▶ [Records contained in a dataset]:
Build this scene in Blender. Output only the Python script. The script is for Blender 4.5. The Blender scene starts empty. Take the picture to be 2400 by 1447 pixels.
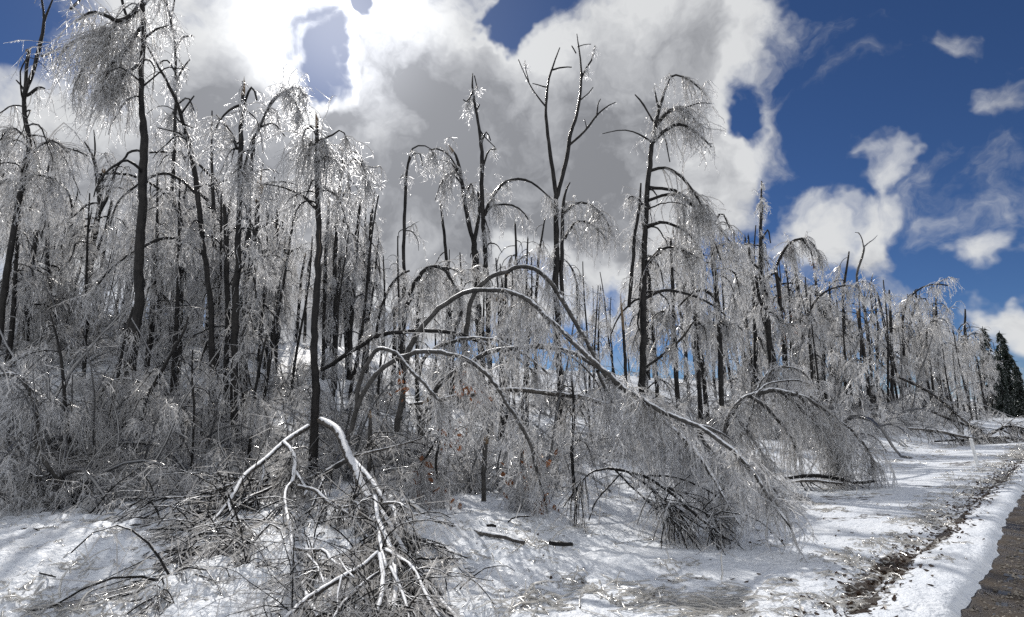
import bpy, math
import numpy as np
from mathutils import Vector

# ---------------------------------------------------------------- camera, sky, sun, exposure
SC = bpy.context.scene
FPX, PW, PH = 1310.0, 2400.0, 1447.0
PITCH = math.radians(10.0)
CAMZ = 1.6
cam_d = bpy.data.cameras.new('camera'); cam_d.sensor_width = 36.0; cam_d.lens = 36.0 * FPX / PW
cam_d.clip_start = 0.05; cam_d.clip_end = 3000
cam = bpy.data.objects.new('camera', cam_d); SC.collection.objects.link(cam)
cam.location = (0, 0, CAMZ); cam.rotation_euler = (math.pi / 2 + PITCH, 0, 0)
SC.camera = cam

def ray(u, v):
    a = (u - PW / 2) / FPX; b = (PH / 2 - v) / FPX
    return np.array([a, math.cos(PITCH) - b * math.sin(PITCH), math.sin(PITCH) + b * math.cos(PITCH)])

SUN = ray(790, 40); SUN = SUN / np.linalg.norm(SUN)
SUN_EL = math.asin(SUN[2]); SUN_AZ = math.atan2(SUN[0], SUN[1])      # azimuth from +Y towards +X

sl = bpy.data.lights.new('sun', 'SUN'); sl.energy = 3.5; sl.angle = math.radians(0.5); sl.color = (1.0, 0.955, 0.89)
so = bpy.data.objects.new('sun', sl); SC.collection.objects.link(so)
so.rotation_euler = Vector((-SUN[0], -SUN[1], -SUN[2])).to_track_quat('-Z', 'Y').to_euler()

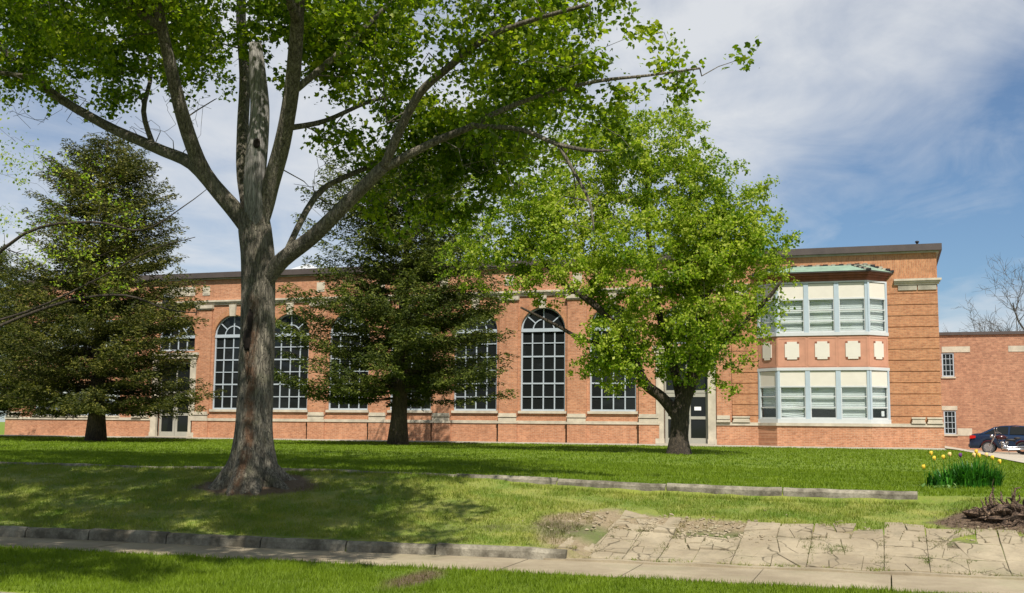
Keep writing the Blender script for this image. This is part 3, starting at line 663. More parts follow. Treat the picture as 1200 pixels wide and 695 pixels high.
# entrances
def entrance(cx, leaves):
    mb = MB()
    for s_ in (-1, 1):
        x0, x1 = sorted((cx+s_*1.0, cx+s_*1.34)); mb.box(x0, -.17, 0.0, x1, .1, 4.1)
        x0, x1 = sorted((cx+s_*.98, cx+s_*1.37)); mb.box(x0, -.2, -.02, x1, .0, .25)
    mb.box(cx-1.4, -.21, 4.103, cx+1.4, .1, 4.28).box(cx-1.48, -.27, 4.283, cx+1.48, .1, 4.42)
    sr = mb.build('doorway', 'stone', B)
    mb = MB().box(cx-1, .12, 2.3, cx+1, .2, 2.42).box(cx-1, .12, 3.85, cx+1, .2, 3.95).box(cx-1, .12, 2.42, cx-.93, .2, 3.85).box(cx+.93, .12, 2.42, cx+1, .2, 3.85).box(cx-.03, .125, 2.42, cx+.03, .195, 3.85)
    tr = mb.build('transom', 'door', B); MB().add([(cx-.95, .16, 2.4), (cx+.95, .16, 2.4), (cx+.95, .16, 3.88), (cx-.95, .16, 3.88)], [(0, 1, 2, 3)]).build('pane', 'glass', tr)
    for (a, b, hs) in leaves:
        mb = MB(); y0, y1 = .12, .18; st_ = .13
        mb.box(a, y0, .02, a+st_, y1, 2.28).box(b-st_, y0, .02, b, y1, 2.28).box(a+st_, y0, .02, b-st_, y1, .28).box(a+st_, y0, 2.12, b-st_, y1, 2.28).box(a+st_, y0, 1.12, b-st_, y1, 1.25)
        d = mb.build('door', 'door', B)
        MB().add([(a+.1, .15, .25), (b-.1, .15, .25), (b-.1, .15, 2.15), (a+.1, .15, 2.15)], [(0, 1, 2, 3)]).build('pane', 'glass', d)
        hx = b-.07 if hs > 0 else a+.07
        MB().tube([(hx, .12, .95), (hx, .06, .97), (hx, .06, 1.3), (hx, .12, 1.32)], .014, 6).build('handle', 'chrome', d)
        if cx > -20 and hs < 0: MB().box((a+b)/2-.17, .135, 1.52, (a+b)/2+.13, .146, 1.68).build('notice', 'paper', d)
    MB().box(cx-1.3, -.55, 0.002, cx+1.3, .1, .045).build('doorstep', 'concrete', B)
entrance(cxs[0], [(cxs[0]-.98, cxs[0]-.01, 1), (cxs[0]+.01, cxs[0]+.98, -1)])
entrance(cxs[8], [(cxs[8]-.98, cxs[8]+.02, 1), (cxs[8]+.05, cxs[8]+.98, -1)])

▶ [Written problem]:
Leave out any pictures, please, and quote only the lines from the top of the data through the line that contains "from mathutils import Vector".

▶ [Right answer]:
Build this scene in Blender. Output only the Python script. The script is for Blender 4.5. The Blender scene starts empty. Take the picture to be 2400 by 1447 pixels.
import bpy, math
import numpy as np
from mathutils import Vector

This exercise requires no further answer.